Indian Creek Tops East Liverpool
WINTERSVILLE — Coaches often talk about the improvement a team makes from the first week of the season to the second.
Indian Creek showed Friday night exactly big that improvement can be, bouncing back from a Week 1 loss to top visiting East Liverpool, 26-14, in a game in which it never trailed.
“We needed to get things turned around,” Indian Creek head coach Andrew Connor said. “We needed this one. On both sides of the ball, we played physical football and we finished, not only drives, but finished the game.
“We always talk about what kind of improvement the team makes from Week 1 to Week 2. We needed to assert ourselves more (after last week) and we did.
“You really don’t want to start off 0-2, so this is really big for us. You want to stem the tide. This was a Buckeye 8 North game, they had beaten us the last two years, and we wanted to get back to where we were at. This was a big game for us.”
Zion McGee ran for 195 yards and three scores for the now 1-1 Redskins, including a 40-yard sprint to the end zone in the first quarter that opened the scoring.
He a 13-yard scoring run in the second quarter and a 2-yard plunge in the third, while helping his team rack up 266 rushing yards a week after being held off the scoreboard.
“He runs hard and finishes his runs,” Connor said. “The offensive line opened up some holes for him and he finished. He would be the first to say the offensive line got it going for him.”
As good as the ground game was, the Creek defense held the Potters, who also left Kettlewell Stadium with a 1-1 record, to 162 rush yards and just 48 passing yards, forcing the Potters to punt five times and turn the ball over on downs twice.
“We stressed to our kids to be better fundamentally on defense, and we really were,” Connor said. “Our coaches did a great job. East Liverpool is a good football team, they have a big, physical offensive line and we played really well up front. We made them really earn everything and I think we kind of wore them out towards the end.
“East Liverpool never quit, give them credit. They kept coming at us and they presented a lot of challenges for us.”
After both teams sputtered on their early possessions, Indian Creek opened the scoring with McGee’s 40-yard touchdown run. The Potters answered with a 5-yard Michael Harty run, but conversion failed leaving Creek up 7-6.
The Redskins added another long score, this time a 34-yard Sal Barcalow to Caleb Bodo pass and run, on the first drive of the second quarter to go up 14-6, before a 13-yard McGee run later in the quarter made it 20-6 Redskins at halftime.

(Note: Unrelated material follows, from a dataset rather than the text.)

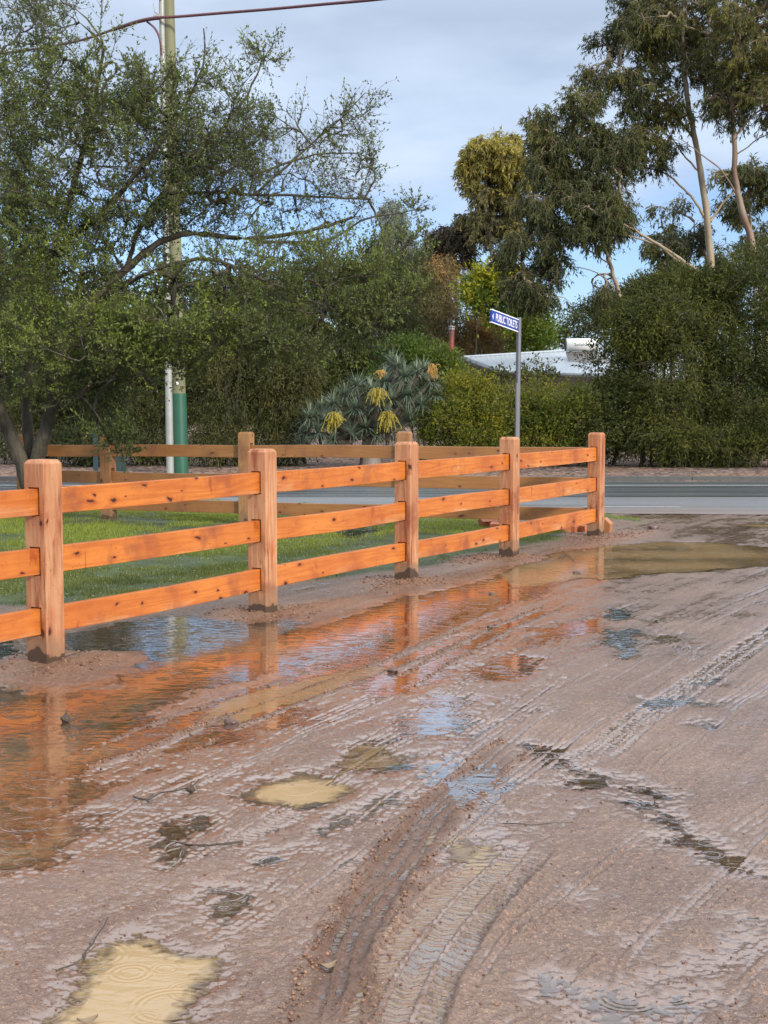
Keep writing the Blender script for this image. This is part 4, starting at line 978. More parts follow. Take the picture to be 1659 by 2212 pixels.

East Liverpool got within 20-14 with a 23-yard Gavin Wright run set up by a fumble recovery on a fake punt, but Creek answered with McGee’s third score of the game to make it 26-14, which ended up being the final.
McGee led the Redskins with 195 yards on 29 carried, while the Potters got 46 yards on six carries from Harty and 39 yards on five totes from Landon Knight.
“We worked hard all week for this game, we knew it was an important game for both teams,” East Liverpool head coach Don Phillips said. “Indian Creek was hungry to win and we did not meet the challenge. We’ve got to rise to the occasion and we did not.
“We had opportunities, we’ve got to get better at taking advantage of those opportunities.”
UP NEXT
East Liverpool: Returns home to host Salem.
Indian Creek: Travels across the river to face rival Brooke, who won its opener Friday at Ripley.